I’ll get right to it. I could barely pee on my own without shooting a stream like a wild hose was out of control on the bathroom floor.
The problem wasn’t me. The hall commode was a cathedral of tile and fixtures with a throne set almost too high for my tippytoes to help reach.
You see, I was an independent young lad. I could clamber out a bedroom window at three years of age and walk through the dark, out to the edge of Candler Avenue in San Jose, California, and sit on the curb with our dog Candy.
I’d do that: curb sitting. Just pass the time. Just sit there with our overgrown sheltie dog, watching the clouds, watching people pass in the dark, or during the midday, or whenever.
You’d think that dog could have helped me take a proper piss in the toilet.
I had no problem whipping it out for a leak in the backyard like I was on some great adventure in the outback of my dreams.
Hell, I could drench the side of the house and shoot petals off flowers if I had to. Me and the dog—we pissed together on the apple tree. It was fun. I don’t know why she lifted her leg. But she did.
I gladly pissed in the wild. In fact, I could have been on “Survivor” at age three and won.

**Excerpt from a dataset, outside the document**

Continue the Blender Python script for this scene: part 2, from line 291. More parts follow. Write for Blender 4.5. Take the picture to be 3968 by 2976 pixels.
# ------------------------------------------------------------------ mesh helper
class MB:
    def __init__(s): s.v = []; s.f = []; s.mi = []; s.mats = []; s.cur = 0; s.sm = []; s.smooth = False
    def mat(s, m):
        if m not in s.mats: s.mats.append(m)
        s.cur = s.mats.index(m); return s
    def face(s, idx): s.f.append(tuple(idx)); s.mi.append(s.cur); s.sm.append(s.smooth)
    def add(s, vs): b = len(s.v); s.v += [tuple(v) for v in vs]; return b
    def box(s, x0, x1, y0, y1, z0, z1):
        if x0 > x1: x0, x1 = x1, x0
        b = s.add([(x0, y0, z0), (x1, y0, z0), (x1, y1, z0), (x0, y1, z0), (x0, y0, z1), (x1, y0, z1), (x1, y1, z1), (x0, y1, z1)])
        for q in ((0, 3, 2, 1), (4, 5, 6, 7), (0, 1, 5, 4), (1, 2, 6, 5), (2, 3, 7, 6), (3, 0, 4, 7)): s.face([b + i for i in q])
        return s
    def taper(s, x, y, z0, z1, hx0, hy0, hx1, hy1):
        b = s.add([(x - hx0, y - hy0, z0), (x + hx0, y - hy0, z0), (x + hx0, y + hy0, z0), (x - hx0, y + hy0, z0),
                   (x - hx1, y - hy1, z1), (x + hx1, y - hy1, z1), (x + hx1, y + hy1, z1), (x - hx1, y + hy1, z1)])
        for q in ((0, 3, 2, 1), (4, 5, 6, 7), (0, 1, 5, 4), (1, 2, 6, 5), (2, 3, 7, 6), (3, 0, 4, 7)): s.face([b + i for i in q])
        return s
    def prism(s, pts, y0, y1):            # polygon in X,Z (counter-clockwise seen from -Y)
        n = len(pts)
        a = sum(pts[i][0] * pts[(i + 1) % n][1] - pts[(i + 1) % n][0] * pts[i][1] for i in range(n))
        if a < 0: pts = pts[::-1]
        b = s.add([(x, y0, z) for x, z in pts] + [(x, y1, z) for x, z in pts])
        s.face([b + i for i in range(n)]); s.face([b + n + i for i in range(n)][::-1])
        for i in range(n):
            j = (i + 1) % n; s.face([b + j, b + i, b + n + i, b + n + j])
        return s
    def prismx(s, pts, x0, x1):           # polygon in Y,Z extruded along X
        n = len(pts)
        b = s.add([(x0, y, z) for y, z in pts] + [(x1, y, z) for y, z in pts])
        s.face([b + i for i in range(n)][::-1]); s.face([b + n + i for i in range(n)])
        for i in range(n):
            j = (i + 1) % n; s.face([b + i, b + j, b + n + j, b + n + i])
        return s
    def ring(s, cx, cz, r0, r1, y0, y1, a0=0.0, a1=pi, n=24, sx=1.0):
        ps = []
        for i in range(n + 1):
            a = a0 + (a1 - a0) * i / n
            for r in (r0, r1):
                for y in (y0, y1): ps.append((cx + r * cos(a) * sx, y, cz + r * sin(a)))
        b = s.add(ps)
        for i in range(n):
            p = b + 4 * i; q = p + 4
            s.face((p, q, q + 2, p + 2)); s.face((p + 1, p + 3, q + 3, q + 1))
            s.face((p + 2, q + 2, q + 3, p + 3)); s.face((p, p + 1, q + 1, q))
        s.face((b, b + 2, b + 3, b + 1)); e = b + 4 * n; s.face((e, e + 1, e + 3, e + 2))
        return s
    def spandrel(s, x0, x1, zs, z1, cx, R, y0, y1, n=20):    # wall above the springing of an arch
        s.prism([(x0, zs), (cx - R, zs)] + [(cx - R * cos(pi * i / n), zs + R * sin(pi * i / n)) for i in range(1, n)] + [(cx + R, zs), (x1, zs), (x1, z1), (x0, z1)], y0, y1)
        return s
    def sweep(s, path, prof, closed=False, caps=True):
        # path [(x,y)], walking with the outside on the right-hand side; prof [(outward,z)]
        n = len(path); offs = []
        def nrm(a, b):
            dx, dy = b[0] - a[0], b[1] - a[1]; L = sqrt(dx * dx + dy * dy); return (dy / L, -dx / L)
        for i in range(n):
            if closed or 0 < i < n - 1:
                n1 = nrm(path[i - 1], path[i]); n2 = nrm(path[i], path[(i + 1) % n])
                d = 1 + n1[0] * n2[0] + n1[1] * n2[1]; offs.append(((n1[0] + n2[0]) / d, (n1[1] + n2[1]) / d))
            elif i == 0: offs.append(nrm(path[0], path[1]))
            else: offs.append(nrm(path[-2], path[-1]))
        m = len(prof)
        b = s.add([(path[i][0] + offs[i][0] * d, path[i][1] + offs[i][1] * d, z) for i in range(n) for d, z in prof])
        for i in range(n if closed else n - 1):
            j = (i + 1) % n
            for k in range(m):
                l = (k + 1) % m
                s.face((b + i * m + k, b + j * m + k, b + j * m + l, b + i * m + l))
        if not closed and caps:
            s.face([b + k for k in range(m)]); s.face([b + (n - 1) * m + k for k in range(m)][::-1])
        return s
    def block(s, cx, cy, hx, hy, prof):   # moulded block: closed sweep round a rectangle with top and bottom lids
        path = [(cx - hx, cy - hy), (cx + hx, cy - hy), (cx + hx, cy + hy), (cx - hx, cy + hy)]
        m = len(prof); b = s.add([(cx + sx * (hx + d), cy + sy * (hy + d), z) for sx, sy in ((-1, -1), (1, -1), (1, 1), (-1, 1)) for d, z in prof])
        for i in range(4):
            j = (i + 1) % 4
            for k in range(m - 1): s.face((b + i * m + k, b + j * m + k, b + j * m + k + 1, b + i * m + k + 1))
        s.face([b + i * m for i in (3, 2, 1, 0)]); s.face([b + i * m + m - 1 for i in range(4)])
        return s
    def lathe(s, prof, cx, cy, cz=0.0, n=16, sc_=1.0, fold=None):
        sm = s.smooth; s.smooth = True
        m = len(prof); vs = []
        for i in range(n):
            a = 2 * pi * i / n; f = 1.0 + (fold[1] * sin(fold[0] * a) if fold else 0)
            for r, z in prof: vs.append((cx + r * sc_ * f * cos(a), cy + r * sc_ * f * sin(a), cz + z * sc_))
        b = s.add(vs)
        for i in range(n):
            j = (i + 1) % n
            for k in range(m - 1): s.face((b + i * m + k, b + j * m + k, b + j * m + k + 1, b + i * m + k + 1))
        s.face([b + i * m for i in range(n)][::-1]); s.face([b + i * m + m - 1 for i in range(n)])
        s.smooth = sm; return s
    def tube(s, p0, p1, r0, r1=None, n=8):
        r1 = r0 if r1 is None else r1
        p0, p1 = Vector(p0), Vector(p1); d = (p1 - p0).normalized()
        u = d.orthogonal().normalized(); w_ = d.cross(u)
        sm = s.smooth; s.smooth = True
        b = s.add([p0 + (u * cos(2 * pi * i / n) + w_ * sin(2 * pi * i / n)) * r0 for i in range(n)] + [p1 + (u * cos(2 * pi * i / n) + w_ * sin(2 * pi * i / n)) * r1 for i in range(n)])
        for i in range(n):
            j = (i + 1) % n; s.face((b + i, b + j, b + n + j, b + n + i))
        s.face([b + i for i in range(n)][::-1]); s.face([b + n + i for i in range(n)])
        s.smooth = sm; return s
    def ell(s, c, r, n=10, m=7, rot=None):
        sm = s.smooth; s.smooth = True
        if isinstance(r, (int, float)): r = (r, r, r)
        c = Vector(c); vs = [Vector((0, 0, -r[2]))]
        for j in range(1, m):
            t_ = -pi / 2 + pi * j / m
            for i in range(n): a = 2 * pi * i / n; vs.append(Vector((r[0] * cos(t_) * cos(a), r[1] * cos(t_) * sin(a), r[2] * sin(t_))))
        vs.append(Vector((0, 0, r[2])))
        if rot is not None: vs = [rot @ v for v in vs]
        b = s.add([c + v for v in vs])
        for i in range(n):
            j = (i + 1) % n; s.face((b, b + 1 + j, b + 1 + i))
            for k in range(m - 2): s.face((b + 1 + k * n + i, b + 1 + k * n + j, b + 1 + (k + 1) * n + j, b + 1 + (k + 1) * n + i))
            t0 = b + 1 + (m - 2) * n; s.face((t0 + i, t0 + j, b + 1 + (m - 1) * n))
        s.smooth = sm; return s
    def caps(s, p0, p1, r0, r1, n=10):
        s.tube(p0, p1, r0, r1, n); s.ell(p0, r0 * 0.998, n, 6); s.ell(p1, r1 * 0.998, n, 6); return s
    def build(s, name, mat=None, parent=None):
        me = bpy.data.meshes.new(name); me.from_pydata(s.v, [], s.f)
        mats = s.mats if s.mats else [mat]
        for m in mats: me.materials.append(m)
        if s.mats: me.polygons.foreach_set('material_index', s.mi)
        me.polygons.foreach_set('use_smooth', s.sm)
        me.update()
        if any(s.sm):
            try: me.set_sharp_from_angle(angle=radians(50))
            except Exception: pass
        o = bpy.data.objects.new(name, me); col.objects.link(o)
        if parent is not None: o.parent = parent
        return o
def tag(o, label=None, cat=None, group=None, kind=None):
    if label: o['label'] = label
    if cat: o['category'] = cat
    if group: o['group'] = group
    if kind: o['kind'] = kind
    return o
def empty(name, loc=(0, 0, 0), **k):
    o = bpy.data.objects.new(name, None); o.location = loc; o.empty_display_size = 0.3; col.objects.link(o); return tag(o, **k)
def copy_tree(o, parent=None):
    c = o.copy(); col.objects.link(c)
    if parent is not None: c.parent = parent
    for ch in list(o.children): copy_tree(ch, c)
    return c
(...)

Most challenges of my wayward youth were easy obstacles to defeat.
Getting out of the neighbor’s garage after sneaking in. Simple. That was just a waiting game. He left and turned off the lights. I think I just crawled into a really dark place. I popped out when there was light, terrifying everyone like I was a cat scampering from a tin can.
Once I tried to slither out of a canal as torrents pushed me down its muddy banks, determined to drown me. I escaped. I told my mother I fell into a puddle.
I solved the problem of urgency once by running toward home and pooping in my pants. I hid the evidence in my room. I don’t even think the dog ratted me out.
I found creative ways to turn Tinker Toys into bows and arrows and launched them at my brother’s skull. I could have hunted deer.
But that damned toilet.
The bathroom throne was my greatest challenge at about age three. I’m guessing here since my parents are no longer among the living. Three sounds good. It puts me at that challenging height for a youngster trying to sling his tiny dick into position for a squirt into the commode.
I was proud of myself when I reached such fathomable heights and wasn’t shooting the opposite rim, or firing away at the open door.
I remember pushing up the seat and lid. That was always a minor victory when my pants were around my ankles. Yes, that’s how I peed then. There was no sneaking it out through little portholes. The pants went straight to the ankles just like that one rejected American Idol song: “Pants on the ground, pants on the ground…”
And the dick went on the rim. Barely. That could have been a verse in that song. “Dick on the rim, Dick on the rim! Hat turned sideways, dick on the rim!”
The toilet seat fell in slow motion.
I could have moved. But it took so much energy to yank down my pants, get on my tippytoes, and then try not to shoot the dog that was watching.
I couldn’t react. Little kids can’t react. They just watch. I watched.
I watched the toilet seat smash my tiny wiener.
And then I howled in pain. I howled and did some sort of strange tribal dance, because, well, that’s what you do when your wiener gets crushed.
I howled because I had to pee and I was afraid.
I howled for my mommy. She came running in. She held me as I howled, “I want a Band-aid!”
And then she put one on.
I felt glorious.
I’m guessing it fell off somewhere outside.